Investitionen in neue Gaskraftwerke sollen übergangsweise unter strengen Voraussetzungen ebenfalls als grün eingestuft werden können. Dabei soll zum Beispiel relevant sein, wie viel Treibhausgase ausgestoßen werden. Für Anlagen, die nach dem 31. Dezember 2030 genehmigt werden, wären dem Vorschlag zufolge nur noch bis zu 100 Gramm sogenannte CO2-Äquivalente pro Kilowattstunde Energie erlaubt – gerechnet auf den Lebenszyklus.

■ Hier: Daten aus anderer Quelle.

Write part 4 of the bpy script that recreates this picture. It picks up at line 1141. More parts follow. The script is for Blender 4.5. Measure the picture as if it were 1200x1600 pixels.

Die Einstufung von Wirtschaftstätigkeiten durch die EU-Kommission soll Anleger in die Lage versetzen, ihre Investitionen auf nachhaltigere Technologien und Unternehmen umzustellen und so wesentlich zur Klimaneutralität Europas bis 2050 beitragen. Ob Gas und Atomkraft als Teil der sogenannten Taxonomie als klimafreundlich gelten sollten, ist unter den EU-Staaten jedoch stark umstritten.
Für Länder wie Frankreich ist die Atomkraft eine Schlüsseltechnologie für eine CO2-freie Wirtschaft. Deutschland hingegen ist gegen eine Aufnahme von Kernkraft, sieht allerdings die Stromerzeugung aus Gas als notwendige Übergangstechnologie hin zur Klimaneutralität.
Die EU-Mitgliedstaaten haben nun bis zum 12. Januar Zeit, den am späten Freitagabend von der EU-Kommission verschickten Entwurf des Rechtsaktes zu kommentieren. Eine Umsetzung kann nur verhindert werden, wenn sich eine qualifizierte Mehrheit der Mitgliedstaaten dagegen ausspricht. Demnach müssten sich mindestens 15 EU-Länder zusammenschließen, die mindestens 65 Prozent der Gesamtbevölkerung der EU vertreten.